Repeat every line below exactly as it reads.

________________

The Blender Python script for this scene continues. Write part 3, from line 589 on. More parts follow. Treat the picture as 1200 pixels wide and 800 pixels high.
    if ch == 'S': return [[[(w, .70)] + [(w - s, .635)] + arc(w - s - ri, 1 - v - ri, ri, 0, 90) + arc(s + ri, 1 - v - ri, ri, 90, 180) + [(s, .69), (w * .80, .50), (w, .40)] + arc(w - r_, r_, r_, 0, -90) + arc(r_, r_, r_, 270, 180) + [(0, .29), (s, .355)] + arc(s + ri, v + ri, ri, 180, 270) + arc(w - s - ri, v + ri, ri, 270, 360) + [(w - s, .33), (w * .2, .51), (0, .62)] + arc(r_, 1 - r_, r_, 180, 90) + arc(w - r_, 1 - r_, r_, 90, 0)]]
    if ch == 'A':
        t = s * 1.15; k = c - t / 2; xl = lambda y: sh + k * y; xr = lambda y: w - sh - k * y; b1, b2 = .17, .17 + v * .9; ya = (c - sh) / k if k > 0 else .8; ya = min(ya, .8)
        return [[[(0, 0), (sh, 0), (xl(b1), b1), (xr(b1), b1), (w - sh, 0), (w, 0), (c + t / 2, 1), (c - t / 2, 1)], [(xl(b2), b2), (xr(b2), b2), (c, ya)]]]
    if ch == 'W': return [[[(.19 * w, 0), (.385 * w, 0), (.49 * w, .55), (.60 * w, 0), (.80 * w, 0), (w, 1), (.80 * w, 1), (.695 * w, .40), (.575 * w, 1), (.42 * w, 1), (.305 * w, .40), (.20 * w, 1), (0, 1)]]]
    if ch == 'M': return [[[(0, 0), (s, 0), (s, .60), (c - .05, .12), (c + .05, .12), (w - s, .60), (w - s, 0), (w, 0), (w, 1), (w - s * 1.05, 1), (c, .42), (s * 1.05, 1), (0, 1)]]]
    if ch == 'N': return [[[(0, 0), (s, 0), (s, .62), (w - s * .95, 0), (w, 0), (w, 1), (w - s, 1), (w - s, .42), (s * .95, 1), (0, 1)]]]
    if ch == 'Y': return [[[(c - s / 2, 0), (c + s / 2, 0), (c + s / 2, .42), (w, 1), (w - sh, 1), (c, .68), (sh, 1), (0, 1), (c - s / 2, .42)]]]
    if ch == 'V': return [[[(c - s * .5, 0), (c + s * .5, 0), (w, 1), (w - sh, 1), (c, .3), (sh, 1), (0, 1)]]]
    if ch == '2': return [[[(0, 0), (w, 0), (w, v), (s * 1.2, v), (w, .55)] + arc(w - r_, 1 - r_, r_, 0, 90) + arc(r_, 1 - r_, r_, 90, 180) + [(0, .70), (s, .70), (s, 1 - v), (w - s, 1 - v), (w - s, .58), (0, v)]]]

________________

Answer for this exercise »
The Blender Python script for this scene continues. Write part 3, from line 589 on. More parts follow. Treat the picture as 1200 pixels wide and 800 pixels high.
    if ch == 'S': return [[[(w, .70)] + [(w - s, .635)] + arc(w - s - ri, 1 - v - ri, ri, 0, 90) + arc(s + ri, 1 - v - ri, ri, 90, 180) + [(s, .69), (w * .80, .50), (w, .40)] + arc(w - r_, r_, r_, 0, -90) + arc(r_, r_, r_, 270, 180) + [(0, .29), (s, .355)] + arc(s + ri, v + ri, ri, 180, 270) + arc(w - s - ri, v + ri, ri, 270, 360) + [(w - s, .33), (w * .2, .51), (0, .62)] + arc(r_, 1 - r_, r_, 180, 90) + arc(w - r_, 1 - r_, r_, 90, 0)]]
    if ch == 'A':
        t = s * 1.15; k = c - t / 2; xl = lambda y: sh + k * y; xr = lambda y: w - sh - k * y; b1, b2 = .17, .17 + v * .9; ya = (c - sh) / k if k > 0 else .8; ya = min(ya, .8)
        return [[[(0, 0), (sh, 0), (xl(b1), b1), (xr(b1), b1), (w - sh, 0), (w, 0), (c + t / 2, 1), (c - t / 2, 1)], [(xl(b2), b2), (xr(b2), b2), (c, ya)]]]
    if ch == 'W': return [[[(.19 * w, 0), (.385 * w, 0), (.49 * w, .55), (.60 * w, 0), (.80 * w, 0), (w, 1), (.80 * w, 1), (.695 * w, .40), (.575 * w, 1), (.42 * w, 1), (.305 * w, .40), (.20 * w, 1), (0, 1)]]]
    if ch == 'M': return [[[(0, 0), (s, 0), (s, .60), (c - .05, .12), (c + .05, .12), (w - s, .60), (w - s, 0), (w, 0), (w, 1), (w - s * 1.05, 1), (c, .42), (s * 1.05, 1), (0, 1)]]]
    if ch == 'N': return [[[(0, 0), (s, 0), (s, .62), (w - s * .95, 0), (w, 0), (w, 1), (w - s, 1), (w - s, .42), (s * .95, 1), (0, 1)]]]
    if ch == 'Y': return [[[(c - s / 2, 0), (c + s / 2, 0), (c + s / 2, .42), (w, 1), (w - sh, 1), (c, .68), (sh, 1), (0, 1), (c - s / 2, .42)]]]
    if ch == 'V': return [[[(c - s * .5, 0), (c + s * .5, 0), (w, 1), (w - sh, 1), (c, .3), (sh, 1), (0, 1)]]]
    if ch == '2': return [[[(0, 0), (w, 0), (w, v), (s * 1.2, v), (w, .55)] + arc(w - r_, 1 - r_, r_, 0, 90) + arc(r_, 1 - r_, r_, 90, 180) + [(0, .70), (s, .70), (s, 1 - v), (w - s, 1 - v), (w - s, .58), (0, v)]]]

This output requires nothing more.